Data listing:

● ● ● ● ●

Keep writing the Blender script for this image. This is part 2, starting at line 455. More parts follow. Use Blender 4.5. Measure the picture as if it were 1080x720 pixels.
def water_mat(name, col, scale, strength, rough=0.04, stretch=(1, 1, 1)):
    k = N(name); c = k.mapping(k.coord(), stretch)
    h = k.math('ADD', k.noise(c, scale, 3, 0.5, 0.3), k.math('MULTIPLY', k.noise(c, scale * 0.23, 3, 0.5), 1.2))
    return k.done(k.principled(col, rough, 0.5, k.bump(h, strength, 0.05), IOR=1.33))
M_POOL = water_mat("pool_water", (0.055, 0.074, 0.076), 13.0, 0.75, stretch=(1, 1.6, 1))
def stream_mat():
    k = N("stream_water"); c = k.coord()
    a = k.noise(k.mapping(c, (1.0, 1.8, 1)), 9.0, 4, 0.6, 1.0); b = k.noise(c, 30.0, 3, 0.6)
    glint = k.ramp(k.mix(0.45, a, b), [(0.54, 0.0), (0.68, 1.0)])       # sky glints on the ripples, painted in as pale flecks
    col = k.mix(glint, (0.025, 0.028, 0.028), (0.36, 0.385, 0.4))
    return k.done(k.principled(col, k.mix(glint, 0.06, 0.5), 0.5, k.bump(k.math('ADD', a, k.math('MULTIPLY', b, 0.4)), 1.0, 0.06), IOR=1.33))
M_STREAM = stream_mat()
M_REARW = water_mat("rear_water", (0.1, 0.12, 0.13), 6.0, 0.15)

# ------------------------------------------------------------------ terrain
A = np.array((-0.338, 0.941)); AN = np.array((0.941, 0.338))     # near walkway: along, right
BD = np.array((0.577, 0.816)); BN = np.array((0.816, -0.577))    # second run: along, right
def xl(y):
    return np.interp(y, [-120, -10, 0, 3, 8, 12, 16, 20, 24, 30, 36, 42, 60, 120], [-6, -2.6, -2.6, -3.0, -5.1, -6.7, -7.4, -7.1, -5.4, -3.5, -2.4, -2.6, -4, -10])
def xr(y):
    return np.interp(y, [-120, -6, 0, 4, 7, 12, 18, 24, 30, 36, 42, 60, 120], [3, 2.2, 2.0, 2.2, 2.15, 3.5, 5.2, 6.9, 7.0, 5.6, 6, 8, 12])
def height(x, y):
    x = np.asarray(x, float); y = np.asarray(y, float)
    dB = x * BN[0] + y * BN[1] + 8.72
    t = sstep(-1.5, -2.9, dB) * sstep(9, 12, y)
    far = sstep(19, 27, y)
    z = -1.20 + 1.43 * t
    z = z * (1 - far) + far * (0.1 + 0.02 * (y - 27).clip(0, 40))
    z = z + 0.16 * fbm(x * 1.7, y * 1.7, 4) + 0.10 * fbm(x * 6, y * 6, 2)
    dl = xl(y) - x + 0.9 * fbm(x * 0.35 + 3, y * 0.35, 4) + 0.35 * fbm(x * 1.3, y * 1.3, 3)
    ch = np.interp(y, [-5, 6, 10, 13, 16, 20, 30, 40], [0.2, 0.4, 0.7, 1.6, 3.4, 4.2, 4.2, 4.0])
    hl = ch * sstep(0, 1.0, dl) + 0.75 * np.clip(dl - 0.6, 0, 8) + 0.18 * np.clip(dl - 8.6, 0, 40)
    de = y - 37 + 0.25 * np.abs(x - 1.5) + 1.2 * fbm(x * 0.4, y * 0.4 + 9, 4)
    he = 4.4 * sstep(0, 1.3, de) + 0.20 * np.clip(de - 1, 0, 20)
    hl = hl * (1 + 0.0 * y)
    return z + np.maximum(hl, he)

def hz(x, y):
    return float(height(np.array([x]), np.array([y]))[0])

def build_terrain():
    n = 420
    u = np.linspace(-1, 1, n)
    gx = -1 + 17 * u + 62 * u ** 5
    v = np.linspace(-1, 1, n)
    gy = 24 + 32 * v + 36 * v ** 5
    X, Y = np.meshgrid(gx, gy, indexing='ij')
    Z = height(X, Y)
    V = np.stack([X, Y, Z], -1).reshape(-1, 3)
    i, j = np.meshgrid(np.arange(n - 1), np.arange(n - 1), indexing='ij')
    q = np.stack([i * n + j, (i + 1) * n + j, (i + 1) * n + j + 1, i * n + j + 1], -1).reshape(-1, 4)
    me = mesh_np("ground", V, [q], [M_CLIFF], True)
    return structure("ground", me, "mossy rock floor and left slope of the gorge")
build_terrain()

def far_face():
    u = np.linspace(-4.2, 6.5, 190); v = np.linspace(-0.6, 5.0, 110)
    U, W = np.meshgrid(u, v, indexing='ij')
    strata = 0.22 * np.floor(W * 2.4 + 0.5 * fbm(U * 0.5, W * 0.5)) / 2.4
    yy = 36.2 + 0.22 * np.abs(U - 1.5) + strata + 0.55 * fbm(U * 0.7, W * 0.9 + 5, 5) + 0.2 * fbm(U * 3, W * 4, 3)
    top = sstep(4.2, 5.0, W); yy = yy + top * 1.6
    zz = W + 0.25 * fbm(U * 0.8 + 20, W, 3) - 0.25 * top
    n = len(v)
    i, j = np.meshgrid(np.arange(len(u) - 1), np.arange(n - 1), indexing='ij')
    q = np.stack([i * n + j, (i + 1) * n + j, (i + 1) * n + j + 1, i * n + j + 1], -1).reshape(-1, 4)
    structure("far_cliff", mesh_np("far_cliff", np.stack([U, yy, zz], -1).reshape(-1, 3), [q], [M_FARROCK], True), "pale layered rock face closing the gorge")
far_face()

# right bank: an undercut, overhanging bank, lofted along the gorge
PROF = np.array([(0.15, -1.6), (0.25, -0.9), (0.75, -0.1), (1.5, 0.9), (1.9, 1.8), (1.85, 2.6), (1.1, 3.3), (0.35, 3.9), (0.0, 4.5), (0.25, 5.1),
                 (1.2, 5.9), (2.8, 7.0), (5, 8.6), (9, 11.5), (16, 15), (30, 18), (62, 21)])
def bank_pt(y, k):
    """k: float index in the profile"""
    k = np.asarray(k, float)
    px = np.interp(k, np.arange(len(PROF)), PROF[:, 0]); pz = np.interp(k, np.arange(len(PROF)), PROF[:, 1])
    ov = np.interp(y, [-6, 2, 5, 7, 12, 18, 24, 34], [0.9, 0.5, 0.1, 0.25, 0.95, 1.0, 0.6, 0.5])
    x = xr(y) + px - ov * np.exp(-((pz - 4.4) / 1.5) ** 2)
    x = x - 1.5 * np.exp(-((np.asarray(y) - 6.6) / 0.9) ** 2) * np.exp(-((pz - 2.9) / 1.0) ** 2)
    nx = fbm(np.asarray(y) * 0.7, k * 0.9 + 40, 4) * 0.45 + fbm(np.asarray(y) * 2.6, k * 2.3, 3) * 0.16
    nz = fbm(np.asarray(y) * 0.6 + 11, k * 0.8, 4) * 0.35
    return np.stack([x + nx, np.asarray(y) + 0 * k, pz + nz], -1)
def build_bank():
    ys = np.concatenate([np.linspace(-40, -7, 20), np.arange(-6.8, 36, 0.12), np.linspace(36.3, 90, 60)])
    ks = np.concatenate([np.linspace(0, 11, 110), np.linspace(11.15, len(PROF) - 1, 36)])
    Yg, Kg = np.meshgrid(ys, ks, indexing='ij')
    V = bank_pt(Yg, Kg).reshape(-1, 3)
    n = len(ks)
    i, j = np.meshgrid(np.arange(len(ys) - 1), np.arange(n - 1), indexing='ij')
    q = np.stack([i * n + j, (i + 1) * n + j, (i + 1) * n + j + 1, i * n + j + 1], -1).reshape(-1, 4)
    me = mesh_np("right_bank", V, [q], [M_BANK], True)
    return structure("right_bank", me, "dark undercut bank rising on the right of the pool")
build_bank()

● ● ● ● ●

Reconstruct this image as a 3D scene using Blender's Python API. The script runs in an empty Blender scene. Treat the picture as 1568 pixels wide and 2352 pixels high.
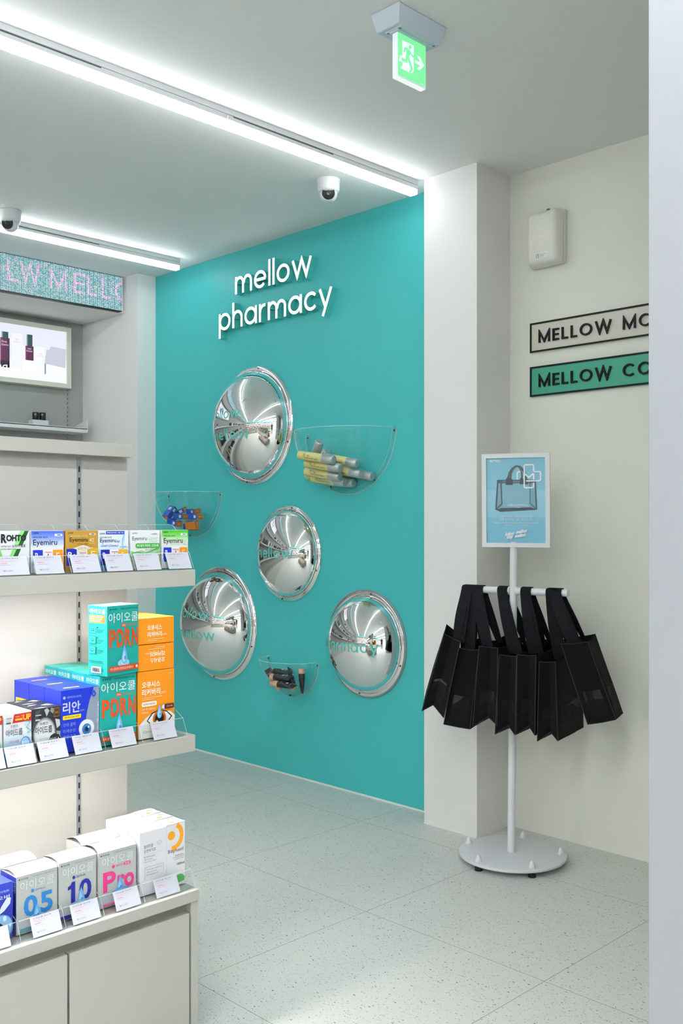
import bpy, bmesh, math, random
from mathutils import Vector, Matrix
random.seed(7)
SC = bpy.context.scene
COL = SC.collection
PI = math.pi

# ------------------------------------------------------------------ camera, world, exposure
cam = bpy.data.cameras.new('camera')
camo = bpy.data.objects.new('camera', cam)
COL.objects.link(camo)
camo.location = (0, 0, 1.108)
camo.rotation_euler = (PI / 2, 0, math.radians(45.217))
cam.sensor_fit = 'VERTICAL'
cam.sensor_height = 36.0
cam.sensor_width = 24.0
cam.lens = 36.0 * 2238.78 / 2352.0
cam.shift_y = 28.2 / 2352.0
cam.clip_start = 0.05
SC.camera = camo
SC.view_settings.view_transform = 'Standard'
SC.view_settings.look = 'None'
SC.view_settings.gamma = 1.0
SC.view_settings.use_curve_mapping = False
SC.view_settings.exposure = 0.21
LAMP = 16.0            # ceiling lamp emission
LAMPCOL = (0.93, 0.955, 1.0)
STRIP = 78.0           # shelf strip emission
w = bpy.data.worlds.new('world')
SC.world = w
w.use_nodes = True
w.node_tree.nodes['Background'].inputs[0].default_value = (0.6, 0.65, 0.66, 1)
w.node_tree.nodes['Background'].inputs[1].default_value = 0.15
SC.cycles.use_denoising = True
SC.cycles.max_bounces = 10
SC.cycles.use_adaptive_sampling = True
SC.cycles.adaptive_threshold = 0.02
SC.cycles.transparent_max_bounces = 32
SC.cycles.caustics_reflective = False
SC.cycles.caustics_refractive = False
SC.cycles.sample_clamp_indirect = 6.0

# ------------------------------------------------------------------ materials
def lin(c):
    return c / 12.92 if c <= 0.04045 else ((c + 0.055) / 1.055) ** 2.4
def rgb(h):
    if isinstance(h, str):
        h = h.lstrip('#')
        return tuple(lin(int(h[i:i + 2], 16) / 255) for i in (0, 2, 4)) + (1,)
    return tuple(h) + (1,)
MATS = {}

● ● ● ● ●

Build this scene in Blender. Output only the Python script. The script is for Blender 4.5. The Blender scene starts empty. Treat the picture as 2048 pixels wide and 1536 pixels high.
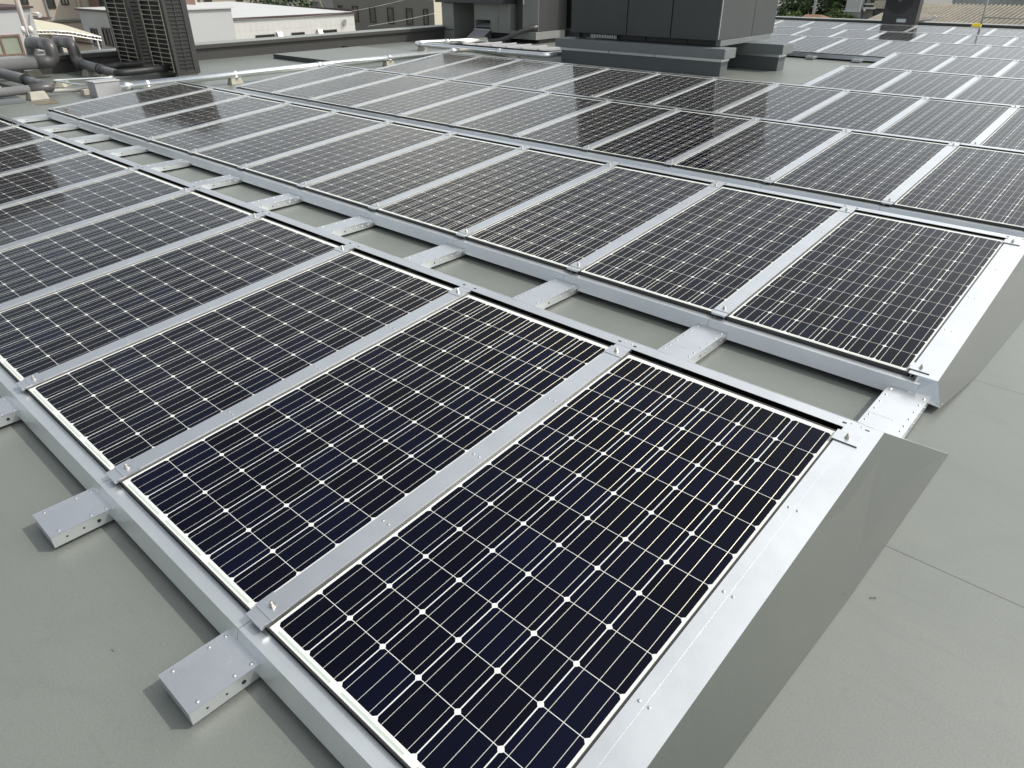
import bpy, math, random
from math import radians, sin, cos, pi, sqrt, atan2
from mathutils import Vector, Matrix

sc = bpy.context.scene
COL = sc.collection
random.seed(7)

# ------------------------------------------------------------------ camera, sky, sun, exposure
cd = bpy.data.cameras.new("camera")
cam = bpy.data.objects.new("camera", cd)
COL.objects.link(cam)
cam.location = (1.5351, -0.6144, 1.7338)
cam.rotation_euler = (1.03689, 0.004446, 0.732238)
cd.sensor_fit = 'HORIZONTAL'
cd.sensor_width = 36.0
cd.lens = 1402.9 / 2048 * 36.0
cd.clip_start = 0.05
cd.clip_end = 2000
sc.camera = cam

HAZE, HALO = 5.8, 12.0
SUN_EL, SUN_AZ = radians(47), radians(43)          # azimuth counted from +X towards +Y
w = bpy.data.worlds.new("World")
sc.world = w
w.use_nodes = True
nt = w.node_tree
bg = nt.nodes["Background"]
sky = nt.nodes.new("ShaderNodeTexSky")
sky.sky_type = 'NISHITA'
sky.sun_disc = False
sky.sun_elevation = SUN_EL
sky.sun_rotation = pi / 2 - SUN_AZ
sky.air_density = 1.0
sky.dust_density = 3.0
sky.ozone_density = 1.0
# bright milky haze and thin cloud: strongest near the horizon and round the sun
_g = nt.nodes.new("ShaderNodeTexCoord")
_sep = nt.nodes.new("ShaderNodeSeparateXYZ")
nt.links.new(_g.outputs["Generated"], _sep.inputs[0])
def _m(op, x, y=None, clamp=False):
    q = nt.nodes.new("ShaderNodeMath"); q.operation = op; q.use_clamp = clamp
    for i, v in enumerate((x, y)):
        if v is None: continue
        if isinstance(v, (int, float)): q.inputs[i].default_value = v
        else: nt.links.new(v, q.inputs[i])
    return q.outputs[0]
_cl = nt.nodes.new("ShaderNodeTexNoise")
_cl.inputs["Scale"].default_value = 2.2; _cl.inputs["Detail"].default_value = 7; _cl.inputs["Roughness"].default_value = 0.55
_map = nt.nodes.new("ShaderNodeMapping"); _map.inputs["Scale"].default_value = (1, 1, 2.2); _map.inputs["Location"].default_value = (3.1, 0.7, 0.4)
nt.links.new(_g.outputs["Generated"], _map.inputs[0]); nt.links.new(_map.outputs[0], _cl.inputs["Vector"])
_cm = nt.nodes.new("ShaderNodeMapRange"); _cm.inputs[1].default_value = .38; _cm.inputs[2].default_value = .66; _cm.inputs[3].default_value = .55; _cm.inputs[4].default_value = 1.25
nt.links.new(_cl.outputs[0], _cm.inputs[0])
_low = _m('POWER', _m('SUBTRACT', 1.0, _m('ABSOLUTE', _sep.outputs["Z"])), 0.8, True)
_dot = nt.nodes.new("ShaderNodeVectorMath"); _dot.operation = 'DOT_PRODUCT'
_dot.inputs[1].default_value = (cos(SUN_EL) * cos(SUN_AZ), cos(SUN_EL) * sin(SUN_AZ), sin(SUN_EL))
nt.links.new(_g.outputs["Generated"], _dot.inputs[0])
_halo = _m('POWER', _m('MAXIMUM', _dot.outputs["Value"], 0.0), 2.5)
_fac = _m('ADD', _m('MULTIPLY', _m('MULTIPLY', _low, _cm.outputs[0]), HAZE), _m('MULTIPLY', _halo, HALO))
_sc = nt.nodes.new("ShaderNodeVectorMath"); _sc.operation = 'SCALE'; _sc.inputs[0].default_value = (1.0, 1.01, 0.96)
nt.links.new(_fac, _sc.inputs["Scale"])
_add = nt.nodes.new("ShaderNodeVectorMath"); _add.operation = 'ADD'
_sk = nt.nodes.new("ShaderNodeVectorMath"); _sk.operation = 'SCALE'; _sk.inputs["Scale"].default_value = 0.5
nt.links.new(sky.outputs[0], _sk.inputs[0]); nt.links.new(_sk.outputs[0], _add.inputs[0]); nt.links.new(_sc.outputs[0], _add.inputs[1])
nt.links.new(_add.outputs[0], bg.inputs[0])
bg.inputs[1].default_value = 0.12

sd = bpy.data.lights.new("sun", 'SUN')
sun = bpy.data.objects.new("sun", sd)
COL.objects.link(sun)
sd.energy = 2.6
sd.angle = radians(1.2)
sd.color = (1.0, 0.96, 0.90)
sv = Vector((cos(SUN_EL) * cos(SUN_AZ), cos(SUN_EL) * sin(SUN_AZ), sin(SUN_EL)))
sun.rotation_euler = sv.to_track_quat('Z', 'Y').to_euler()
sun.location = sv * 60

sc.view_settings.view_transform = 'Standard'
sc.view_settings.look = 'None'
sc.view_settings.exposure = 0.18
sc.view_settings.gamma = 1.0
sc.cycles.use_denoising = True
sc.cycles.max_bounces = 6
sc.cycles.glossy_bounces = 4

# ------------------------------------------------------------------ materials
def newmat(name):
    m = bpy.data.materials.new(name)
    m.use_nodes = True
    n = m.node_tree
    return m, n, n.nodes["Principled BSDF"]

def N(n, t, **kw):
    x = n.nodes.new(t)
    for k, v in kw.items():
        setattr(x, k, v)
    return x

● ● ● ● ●

_Problem description_
List the lines of the material in which the word "image" occurs.

_The response_
Keep writing the Blender script for this image. This is part 2, starting at line 455. More parts follow. Use Blender 4.5. Measure the picture as if it were 1080x720 pixels.
Reconstruct this image as a 3D scene using Blender's Python API. The script runs in an empty Blender scene. Treat the picture as 1568 pixels wide and 2352 pixels high.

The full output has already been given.